> **Goal**
Each line below is to be written out in full, exactly as shown.

■ ■ ■

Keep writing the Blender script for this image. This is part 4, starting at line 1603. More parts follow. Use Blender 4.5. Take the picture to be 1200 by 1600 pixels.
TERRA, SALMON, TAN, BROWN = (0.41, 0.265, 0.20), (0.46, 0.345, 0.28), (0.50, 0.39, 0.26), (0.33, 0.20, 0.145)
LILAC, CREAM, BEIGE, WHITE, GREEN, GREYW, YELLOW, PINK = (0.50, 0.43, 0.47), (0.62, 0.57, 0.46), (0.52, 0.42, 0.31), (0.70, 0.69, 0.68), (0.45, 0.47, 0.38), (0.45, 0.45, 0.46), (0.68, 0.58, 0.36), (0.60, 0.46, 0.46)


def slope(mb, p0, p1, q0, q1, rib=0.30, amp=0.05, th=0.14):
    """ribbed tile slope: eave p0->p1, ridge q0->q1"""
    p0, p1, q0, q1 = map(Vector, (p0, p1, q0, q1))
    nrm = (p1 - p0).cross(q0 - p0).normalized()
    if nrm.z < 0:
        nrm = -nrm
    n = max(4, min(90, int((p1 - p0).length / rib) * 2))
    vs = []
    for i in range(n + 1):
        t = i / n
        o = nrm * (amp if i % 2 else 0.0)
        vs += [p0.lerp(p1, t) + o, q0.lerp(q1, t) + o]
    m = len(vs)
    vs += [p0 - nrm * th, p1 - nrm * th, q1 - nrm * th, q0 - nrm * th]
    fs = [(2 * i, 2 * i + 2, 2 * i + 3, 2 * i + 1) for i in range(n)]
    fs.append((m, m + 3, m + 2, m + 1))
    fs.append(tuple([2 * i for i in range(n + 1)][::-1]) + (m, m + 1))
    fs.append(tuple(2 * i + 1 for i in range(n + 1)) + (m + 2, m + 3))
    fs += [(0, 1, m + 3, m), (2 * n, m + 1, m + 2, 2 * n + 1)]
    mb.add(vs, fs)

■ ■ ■

> **Solution to this task**
Keep writing the Blender script for this image. This is part 4, starting at line 1603. More parts follow. Use Blender 4.5. Take the picture to be 1200 by 1600 pixels.
TERRA, SALMON, TAN, BROWN = (0.41, 0.265, 0.20), (0.46, 0.345, 0.28), (0.50, 0.39, 0.26), (0.33, 0.20, 0.145)
LILAC, CREAM, BEIGE, WHITE, GREEN, GREYW, YELLOW, PINK = (0.50, 0.43, 0.47), (0.62, 0.57, 0.46), (0.52, 0.42, 0.31), (0.70, 0.69, 0.68), (0.45, 0.47, 0.38), (0.45, 0.45, 0.46), (0.68, 0.58, 0.36), (0.60, 0.46, 0.46)


def slope(mb, p0, p1, q0, q1, rib=0.30, amp=0.05, th=0.14):
    """ribbed tile slope: eave p0->p1, ridge q0->q1"""
    p0, p1, q0, q1 = map(Vector, (p0, p1, q0, q1))
    nrm = (p1 - p0).cross(q0 - p0).normalized()
    if nrm.z < 0:
        nrm = -nrm
    n = max(4, min(90, int((p1 - p0).length / rib) * 2))
    vs = []
    for i in range(n + 1):
        t = i / n
        o = nrm * (amp if i % 2 else 0.0)
        vs += [p0.lerp(p1, t) + o, q0.lerp(q1, t) + o]
    m = len(vs)
    vs += [p0 - nrm * th, p1 - nrm * th, q1 - nrm * th, q0 - nrm * th]
    fs = [(2 * i, 2 * i + 2, 2 * i + 3, 2 * i + 1) for i in range(n)]
    fs.append((m, m + 3, m + 2, m + 1))
    fs.append(tuple([2 * i for i in range(n + 1)][::-1]) + (m, m + 1))
    fs.append(tuple(2 * i + 1 for i in range(n + 1)) + (m + 2, m + 3))
    fs += [(0, 1, m + 3, m), (2 * n, m + 1, m + 2, 2 * n + 1)]
    mb.add(vs, fs)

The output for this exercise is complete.